By Theodore Mattheiss
Opinion Editor
Little Rock, Ark. recently approved the placement of a monument dedicated to the Ten Commandments on the capital grounds. The Satanic Temple, in response, has filed a lawsuit to have their own eight-and-a-half foot tall statue of Baphomet, a goat-headed satanic figure, placed on the same grounds, asserting that more attention needs to be paid to religious pluralism.
The Satanic Temple brought the statue to a First Amendment rally it held earlier this month as a protest of Christian dominance in governmental affairs. For years the Satanic Temple, a non-theistic organization, has sought to challenge the dominance of one particular religion in a nation that is supposed to keep church and state separate.
“The event is intended to be an inclusive gathering where The Satanic Temple will be celebrating pluralism along with Christian and secular speakers. People of many faiths will come together at the Capitol to reject the Arkansas State Legislature’s efforts to privilege one religion over others,” said Lucien Greaves, co-founder of the Satanic Temple.
Several times during this spectacle, Mr. Greaves insisted that the purpose of this rally is simply to communicate a message to those who support the presence of this Ten Commandments statue on government land, and to the government of Arkansas itself.
“This isn’t a rally of secularists versus people of faith, Satanists versus Christians, or outsiders versus Arkansas. This is a rally for all people who hold sacred the founding Constitutional principles of Religious Freedom and Free Expression that have fallen under assault by irresponsible politicians,” Greaves said.

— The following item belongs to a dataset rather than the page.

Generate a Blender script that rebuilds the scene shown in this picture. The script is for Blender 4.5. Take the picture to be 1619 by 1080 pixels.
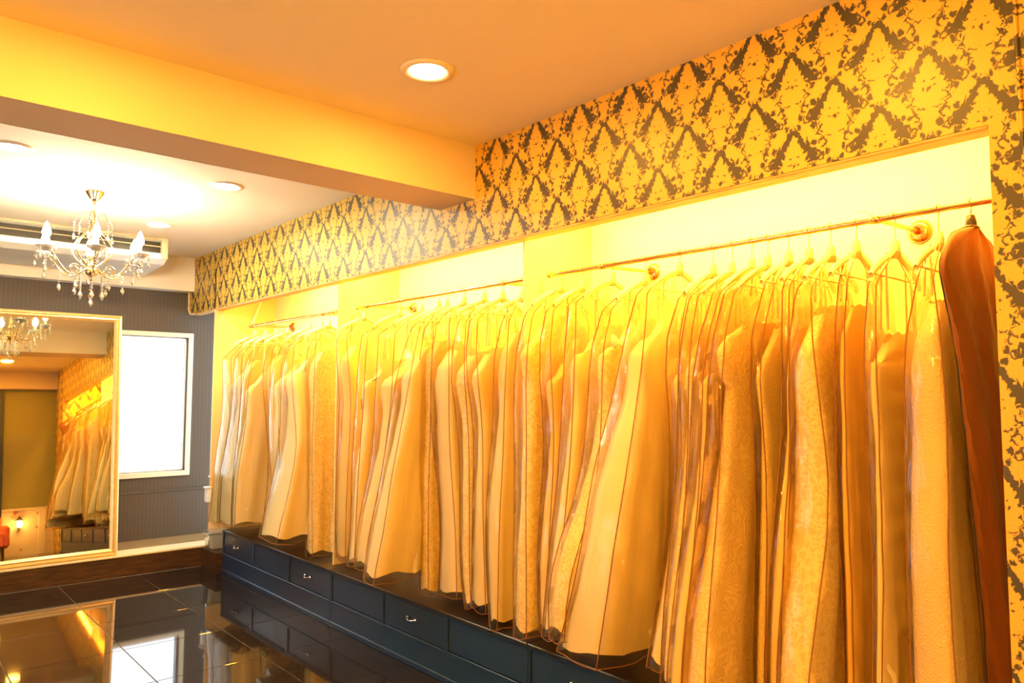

This isn’t the first display of dissatisfaction with the presence of the Ten Commandments monument. While this most recent monument was installed in April 2018, another identical monument occupied the same space a year ago.
Just hours after the monument was placed in 2017, a man drove his car into the stone and shattered it while blaring Christian rock music from his speakers and shouting “oh my goodness, freedom.” The man used this same strategy to destroy another monument at the Oklahoma State Capitol in 2014. From his jail cell he told the Arkansas Times “I did it because I fully believe I’m the rider on the first white horse in Revelations.”
These flashy displays of discontent with the actions of the government in Arkansas ought to be telling them something: maybe this Ten Commandments monument isn’t a good idea. Why are we wasting tax dollars on something the government really shouldn’t be doing in the first place? There is no real reason to have this monument there. All it does is declare that Christians can force their religion onto the state, and in doing so, place it above the many other religions which also exist in this country.
I view it as a kind of victory lap that comes in the wake of decisions like the defunding of Planned Parenthood, which faced scrutiny from Christian special interest groups who felt that religious reasoning was fit to dictate public policy. This monument is the latest development in a growing trend we’re seeing in this country, one that the Founding Fathers actively sought to avoid.